WoodCentral's Book Reviews
Grinling Gibbons 
and the Art of Carving

Grinling Gibbons And The Art Of Carving
by David Esterly

Harry N. Abrams, Inc., 1998
Hardcover, 213 pp, $49.95
ISBN: 0-8109-4142-2

    Grinling Gibbons (1648-1721) was the master of foliage carving. Many woodworkers "can't do carving; haven't the patience for it." Leaf through this volume of color plates and black/white photos of work during a time the artist had to fight for recognition in all the royal courts of Europe, and you'll know what patience is. Biography, gallery, technique…this book covers it all.
     Gibbons was not just an artisan; he was also an innovator.

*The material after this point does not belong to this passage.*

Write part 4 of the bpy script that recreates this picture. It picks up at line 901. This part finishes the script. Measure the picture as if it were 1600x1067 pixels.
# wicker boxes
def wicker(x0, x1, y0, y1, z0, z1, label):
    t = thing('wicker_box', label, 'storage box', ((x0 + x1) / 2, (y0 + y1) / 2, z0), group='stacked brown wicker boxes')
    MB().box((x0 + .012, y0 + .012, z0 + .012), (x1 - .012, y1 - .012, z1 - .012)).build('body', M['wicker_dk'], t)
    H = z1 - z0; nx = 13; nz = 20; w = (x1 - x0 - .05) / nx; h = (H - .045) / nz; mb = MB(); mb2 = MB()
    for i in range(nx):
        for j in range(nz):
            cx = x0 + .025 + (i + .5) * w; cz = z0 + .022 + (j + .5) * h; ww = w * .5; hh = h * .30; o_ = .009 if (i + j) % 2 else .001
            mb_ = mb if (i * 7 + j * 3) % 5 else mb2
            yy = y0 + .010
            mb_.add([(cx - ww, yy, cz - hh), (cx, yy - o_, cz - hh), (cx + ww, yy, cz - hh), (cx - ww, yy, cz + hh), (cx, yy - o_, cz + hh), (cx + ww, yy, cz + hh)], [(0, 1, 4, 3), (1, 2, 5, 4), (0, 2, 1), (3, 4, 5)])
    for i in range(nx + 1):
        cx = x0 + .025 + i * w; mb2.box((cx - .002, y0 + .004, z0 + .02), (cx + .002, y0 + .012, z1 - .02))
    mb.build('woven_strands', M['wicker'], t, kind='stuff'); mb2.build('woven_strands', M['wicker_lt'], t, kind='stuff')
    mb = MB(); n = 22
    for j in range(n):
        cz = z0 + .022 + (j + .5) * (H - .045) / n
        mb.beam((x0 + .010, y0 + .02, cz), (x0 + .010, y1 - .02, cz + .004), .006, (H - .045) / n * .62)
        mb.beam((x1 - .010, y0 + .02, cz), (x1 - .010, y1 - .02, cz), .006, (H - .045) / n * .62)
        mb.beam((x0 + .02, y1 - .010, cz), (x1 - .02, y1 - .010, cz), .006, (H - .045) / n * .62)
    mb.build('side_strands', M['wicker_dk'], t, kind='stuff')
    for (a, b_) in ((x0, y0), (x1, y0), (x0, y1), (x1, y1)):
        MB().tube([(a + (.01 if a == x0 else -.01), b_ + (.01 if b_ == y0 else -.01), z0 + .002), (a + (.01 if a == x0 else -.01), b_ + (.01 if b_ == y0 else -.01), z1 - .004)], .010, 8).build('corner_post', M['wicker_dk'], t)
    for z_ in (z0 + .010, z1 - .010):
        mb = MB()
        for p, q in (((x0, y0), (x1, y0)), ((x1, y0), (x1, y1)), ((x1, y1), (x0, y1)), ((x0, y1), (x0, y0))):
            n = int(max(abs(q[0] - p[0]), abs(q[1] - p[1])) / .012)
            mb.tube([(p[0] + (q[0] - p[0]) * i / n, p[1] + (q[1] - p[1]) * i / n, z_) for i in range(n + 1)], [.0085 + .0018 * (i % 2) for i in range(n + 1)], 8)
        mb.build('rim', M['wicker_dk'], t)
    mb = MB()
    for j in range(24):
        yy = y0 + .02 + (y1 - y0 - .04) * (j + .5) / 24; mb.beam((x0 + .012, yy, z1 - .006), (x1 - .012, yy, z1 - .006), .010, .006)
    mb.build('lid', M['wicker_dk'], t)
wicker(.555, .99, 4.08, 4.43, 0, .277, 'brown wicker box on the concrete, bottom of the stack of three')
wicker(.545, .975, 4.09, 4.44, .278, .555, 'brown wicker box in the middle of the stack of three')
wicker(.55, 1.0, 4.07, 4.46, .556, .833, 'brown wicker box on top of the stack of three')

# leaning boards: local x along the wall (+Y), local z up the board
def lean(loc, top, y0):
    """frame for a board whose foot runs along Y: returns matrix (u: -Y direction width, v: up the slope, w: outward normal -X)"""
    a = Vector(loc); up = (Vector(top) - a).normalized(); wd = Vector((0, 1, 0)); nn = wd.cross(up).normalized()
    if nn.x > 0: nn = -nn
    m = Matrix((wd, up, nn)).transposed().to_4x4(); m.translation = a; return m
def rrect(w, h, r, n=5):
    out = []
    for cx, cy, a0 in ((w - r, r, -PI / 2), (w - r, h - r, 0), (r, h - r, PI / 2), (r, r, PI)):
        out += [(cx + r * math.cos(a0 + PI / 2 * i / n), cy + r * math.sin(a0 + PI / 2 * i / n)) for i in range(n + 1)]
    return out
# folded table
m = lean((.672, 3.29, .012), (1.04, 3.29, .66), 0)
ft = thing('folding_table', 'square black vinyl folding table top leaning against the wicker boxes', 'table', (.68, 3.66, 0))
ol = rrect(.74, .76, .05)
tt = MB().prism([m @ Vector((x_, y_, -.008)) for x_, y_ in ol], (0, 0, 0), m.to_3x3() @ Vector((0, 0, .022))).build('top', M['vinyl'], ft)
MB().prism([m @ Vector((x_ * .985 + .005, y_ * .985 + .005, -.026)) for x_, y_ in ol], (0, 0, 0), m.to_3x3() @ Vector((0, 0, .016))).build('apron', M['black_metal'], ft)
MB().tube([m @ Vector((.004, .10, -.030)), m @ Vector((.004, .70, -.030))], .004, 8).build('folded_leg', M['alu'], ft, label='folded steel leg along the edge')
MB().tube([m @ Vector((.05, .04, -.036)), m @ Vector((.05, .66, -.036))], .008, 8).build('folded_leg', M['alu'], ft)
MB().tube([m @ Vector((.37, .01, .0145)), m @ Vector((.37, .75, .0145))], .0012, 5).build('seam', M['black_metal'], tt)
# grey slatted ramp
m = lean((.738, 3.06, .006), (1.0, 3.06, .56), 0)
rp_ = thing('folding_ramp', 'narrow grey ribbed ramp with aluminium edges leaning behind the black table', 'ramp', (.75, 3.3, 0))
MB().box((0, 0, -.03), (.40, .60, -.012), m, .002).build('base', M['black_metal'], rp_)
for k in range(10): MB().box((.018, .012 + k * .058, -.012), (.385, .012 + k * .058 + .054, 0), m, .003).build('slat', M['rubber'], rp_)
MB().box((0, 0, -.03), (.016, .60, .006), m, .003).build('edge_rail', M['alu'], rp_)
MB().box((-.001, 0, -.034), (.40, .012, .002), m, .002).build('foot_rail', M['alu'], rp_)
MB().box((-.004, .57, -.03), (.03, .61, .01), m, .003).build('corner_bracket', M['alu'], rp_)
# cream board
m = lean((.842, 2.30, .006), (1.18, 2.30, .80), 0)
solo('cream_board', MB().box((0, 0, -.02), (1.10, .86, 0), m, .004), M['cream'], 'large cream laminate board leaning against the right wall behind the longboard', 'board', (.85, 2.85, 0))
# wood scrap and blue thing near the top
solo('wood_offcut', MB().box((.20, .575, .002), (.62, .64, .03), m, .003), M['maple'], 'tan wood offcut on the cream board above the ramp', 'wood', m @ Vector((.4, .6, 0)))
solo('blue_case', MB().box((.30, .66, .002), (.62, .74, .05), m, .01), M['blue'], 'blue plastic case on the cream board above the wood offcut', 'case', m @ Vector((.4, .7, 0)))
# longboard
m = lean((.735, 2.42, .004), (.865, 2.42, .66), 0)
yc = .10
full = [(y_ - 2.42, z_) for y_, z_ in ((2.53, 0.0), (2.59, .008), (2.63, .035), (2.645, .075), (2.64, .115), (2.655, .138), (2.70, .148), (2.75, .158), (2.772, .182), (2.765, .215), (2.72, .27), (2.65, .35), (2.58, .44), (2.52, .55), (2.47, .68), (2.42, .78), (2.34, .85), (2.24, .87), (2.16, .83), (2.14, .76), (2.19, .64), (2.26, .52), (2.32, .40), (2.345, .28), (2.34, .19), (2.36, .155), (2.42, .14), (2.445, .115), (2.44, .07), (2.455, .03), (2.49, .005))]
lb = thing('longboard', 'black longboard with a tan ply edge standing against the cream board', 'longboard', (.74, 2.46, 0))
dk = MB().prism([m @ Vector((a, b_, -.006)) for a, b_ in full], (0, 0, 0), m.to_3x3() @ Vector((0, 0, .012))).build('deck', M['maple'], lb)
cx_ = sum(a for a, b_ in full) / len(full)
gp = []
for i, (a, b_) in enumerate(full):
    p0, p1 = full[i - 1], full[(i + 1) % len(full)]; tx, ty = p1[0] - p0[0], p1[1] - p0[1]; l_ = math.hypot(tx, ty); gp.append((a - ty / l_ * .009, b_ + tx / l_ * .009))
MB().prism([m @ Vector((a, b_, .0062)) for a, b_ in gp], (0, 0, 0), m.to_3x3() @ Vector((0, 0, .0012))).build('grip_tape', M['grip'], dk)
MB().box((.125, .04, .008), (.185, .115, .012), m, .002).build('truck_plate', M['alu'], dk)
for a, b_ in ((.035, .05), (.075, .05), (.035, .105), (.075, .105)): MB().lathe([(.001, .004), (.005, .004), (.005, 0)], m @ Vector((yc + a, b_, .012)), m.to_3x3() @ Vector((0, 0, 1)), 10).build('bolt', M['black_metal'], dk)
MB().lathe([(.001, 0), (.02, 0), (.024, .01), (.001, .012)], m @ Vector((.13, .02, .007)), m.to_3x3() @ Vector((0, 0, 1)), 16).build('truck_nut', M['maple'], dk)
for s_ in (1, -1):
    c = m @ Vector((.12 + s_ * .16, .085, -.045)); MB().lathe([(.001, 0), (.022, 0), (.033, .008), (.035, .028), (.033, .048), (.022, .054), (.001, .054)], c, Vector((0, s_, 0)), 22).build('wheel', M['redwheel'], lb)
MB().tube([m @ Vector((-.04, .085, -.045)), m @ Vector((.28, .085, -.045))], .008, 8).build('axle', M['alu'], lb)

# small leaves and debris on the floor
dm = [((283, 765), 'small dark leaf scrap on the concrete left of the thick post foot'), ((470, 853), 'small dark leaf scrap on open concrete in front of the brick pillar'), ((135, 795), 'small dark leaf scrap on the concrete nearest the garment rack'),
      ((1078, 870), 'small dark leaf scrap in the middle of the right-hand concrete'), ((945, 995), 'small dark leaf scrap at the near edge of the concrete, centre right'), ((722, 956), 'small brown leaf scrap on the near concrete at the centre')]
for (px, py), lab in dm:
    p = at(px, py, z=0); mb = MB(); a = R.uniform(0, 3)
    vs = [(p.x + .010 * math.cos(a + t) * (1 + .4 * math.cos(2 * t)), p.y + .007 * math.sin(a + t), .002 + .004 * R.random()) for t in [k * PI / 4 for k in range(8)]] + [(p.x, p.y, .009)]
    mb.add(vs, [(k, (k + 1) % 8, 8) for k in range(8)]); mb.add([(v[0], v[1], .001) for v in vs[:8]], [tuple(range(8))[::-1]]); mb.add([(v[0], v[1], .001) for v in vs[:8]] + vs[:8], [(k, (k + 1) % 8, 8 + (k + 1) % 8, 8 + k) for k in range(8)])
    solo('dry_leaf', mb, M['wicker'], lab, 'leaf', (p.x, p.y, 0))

Early in his career, after experimenting with solid and pre-carved laminations, he gave up on existing methods of dealing with wood movement and excavating the depth of a solid field, in favor of mechanically attaching layered work. He used nails.
     This innovation affected his workshop organization. Esterly says, "There is a chicken-and-egg quality to this subject: a certain kind of design encourages a certain division of labor for its production, and certain divisions of labor encourage certain kinds of design."
     By the time he was thirty, Gibbons had at least four apprentices registered to him in London, and he had many more in his sixty-year career. His early commissions show a diversity in styles that indicates he may have assigned individual artisans to each project, but by the mid-1680s, a consistent 'signature' style evolved in what Esterly describes as "a rigorous standard of modelling and undercutting."
Cosimo Panel Detail

     The photo at right is a small detail of Gibbons' famous "Cosimo Panel" (1682), a 55-in. x 42-in. carving at the Palazzo Pitti in Florence. The layered and attached limewood is, at some points, a massive eleven inches deep!
     Esterly reveals how proud Gibbons was of his new techniques: "The ribbon in the Cosimo Panel has the raised inscription 'G Gibbons Inven(tor),' the latter letters disappearing behind the ribbon's curve; 'inventor' is a more inclusive term than 'fecit,' which might imply that Gibbons executed another's design."
     There has been a serious renewal of interest in Gibbons' work, especially after an exhibit in 1998 at London's Vicoria and Albert Museum, which was curated by David Esterly. (See Woodwork #54, Dec'98). His book has extended its reach now, through three printings in England and two printings in the U.S. Of interest to history buffs as well as woodworkers, this volume would be a valuable addition to anyone's library.